_What is asked:_ All the data must come back unchanged, except that pictures are left out.

_Source excerpt:_
——————

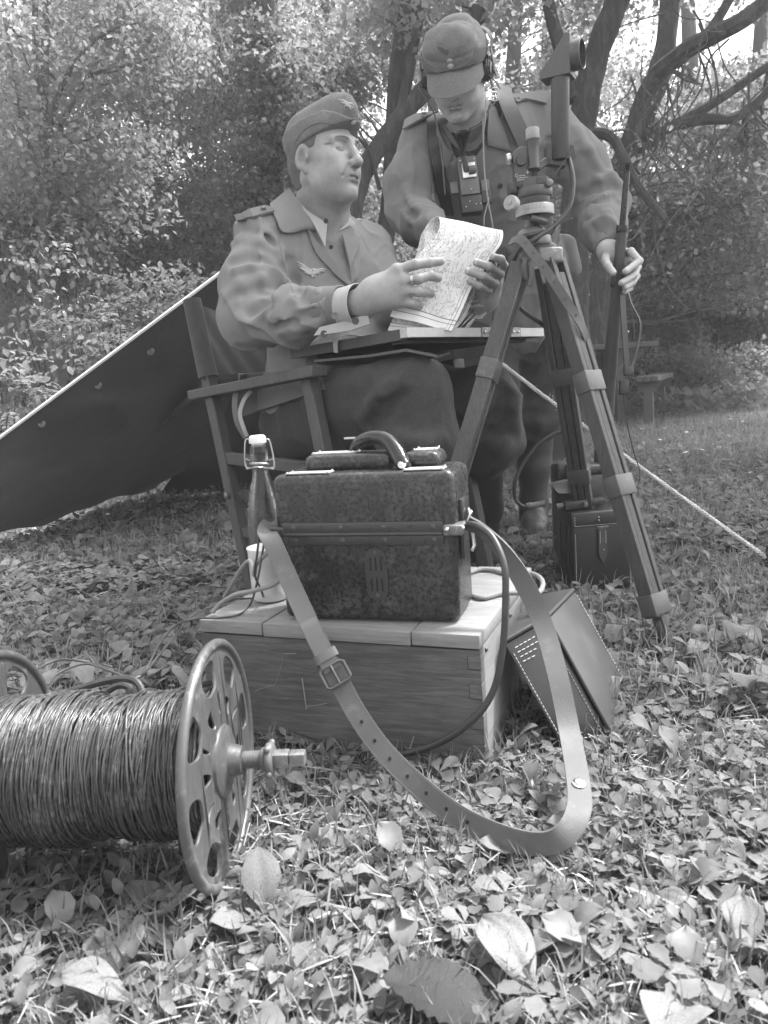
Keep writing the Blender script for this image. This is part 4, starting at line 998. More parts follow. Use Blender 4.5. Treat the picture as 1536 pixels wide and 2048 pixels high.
# collars, flaps, shoulder strap, buttons, seams: each laid on the cloth
def flap(rows, name, m, parent, th=.004, vol=None, offs=None):
    """rows of (px, py, lift) laid on a volume"""
    G = []
    for row in rows: G.append([on(vol, x, y, l) for x, y, l in row])
    G = np.array(G); a = []
    for r_ in G: a.append(spline(r_, 0, 4)[0])
    a = np.array(a); b = np.array([spline(a[:, i], 0, 4)[0] for i in range(a.shape[1])])
    return MB().sheet(b, th).build(name, m, parent)
nk = Vol(); nk.ops = [o for o in sj.ops if o[0] == '+'] + [('+', Cone(HW(0, -.028, -.05), sN, .064, .07), .03)]
flap([[(579, 377, .012), (540, 409, .006)], [(596, 402, .016), (553, 440, .008)], [(618, 432, .016), (568, 465, .008)], [(640, 452, .013), (612, 458, .009)], [(655, 462, .010), (648, 461, .008)]], 'collar', CLOTH_SMOCK, seated, .005, nk)
flap([[(583, 388, .006), (575, 392, .012)], [(612, 420, .010), (600, 410, .018)], [(636, 436, .012), (626, 447, .018)], [(654, 446, .012), (650, 494, .010)]], 'shirt_collar', CLOTH_SHIRT, seated, .004, nk)
flap([[(682, 428, .006), (690, 432, .010)], [(696, 440, .010), (710, 446, .012)], [(678, 462, .006), (706, 448, .012)]], 'shirt_collar', CLOTH_SHIRT, seated, .004, nk)
flap([[(616, 458, .006), (616, 456, .010)], [(632, 505, .004), (640, 492, .009)], [(668, 545, .004), (672, 530, .008)], [(701, 574, .003), (703, 566, .005)]], 'lapel', CLOTH_SMOCK, seated, .005, sj)
flap([[(684, 470, .014), (722, 474, .010)], [(692, 500, .010), (716, 488, .012)], [(700, 540, .006), (706, 528, .010)], [(703, 574, .003), (704, 570, .005)]], 'lapel', CLOTH_SMOCK, seated, .005, sj)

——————

_Solution to the exercise:_
Keep writing the Blender script for this image. This is part 4, starting at line 998. More parts follow. Use Blender 4.5. Treat the picture as 1536 pixels wide and 2048 pixels high.
# collars, flaps, shoulder strap, buttons, seams: each laid on the cloth
def flap(rows, name, m, parent, th=.004, vol=None, offs=None):
    """rows of (px, py, lift) laid on a volume"""
    G = []
    for row in rows: G.append([on(vol, x, y, l) for x, y, l in row])
    G = np.array(G); a = []
    for r_ in G: a.append(spline(r_, 0, 4)[0])
    a = np.array(a); b = np.array([spline(a[:, i], 0, 4)[0] for i in range(a.shape[1])])
    return MB().sheet(b, th).build(name, m, parent)
nk = Vol(); nk.ops = [o for o in sj.ops if o[0] == '+'] + [('+', Cone(HW(0, -.028, -.05), sN, .064, .07), .03)]
flap([[(579, 377, .012), (540, 409, .006)], [(596, 402, .016), (553, 440, .008)], [(618, 432, .016), (568, 465, .008)], [(640, 452, .013), (612, 458, .009)], [(655, 462, .010), (648, 461, .008)]], 'collar', CLOTH_SMOCK, seated, .005, nk)
flap([[(583, 388, .006), (575, 392, .012)], [(612, 420, .010), (600, 410, .018)], [(636, 436, .012), (626, 447, .018)], [(654, 446, .012), (650, 494, .010)]], 'shirt_collar', CLOTH_SHIRT, seated, .004, nk)
flap([[(682, 428, .006), (690, 432, .010)], [(696, 440, .010), (710, 446, .012)], [(678, 462, .006), (706, 448, .012)]], 'shirt_collar', CLOTH_SHIRT, seated, .004, nk)
flap([[(616, 458, .006), (616, 456, .010)], [(632, 505, .004), (640, 492, .009)], [(668, 545, .004), (672, 530, .008)], [(701, 574, .003), (703, 566, .005)]], 'lapel', CLOTH_SMOCK, seated, .005, sj)
flap([[(684, 470, .014), (722, 474, .010)], [(692, 500, .010), (716, 488, .012)], [(700, 540, .006), (706, 528, .010)], [(703, 574, .003), (704, 570, .005)]], 'lapel', CLOTH_SMOCK, seated, .005, sj)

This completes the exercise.